There are a lot of people laughing at Donald Trump’s praise of a nation that doesn’t exist when he spoke yesterday before African leaders at the United Nations. “Nambia,” he proclaimed twice. Of course he meant Namibia. Trump’s worldview is farcical and his ignorance is legendary, but what is far worse than this bungle is what he actually said in this speech.
Trump told these leaders that they should be “proud” that many of his friends are going to African countries “trying to get rich.” This might seem innocuous, but to anyone who understands the bloody history and enduring legacy of colonial plunder it is far from a benevolent commendation. It is a signal that the United States, which expanded its covert wars and neo-colonial projects on the continent under President’s Bush and Obama, will only continue and widen its presence and plunder in the years to come.
Trump went on to talk about oil and gas exploration, extraction and production across the continent. This cannot be looked at without considering the global crisis of climate change which he arrogantly dismisses or the enormous ecological cost the fossil fuel industry exacts upon ecosystems and poor communities that depend upon them for sustenance and survival. An example of this is the once fertile Niger Delta which has been devastated by companies like Shell. This, along with mining that often ruthlessly exploits children and women, is how many wealthy investors actually do “get rich” in Africa.
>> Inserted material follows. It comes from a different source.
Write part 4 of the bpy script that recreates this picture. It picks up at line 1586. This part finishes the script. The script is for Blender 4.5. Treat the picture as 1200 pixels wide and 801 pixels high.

The US has always had a disruptive and destructive presence across the continent. The CIA and US State Department hatched multiple plans to assassinate political leader Patrice Lumumba of Congo. And it lent its support to apartheid South Africa. But today, thanks to the bogus “war on terror,” it runs scores of special operations, training exercises and other military programs and interventions from Algeria to Zambia. Trump’s speech merely solidified this commitment in the coded language of capitalistic opportunism and imperialism.
At the end of his speech Trump seemed to drift into a non sequitur when he warned participants of the supposed “threat” of North Korea. This wasn’t as strange as it might appear. Trump may very well be playing a calculating game by building a “coalition of the willing” with “client states” as George W. Bush did in the run up to the catastrophic invasion of Iraq.
If this is true, we should all be worried about what he and his military generals have in store for a country and a planet that do, in fact, exist.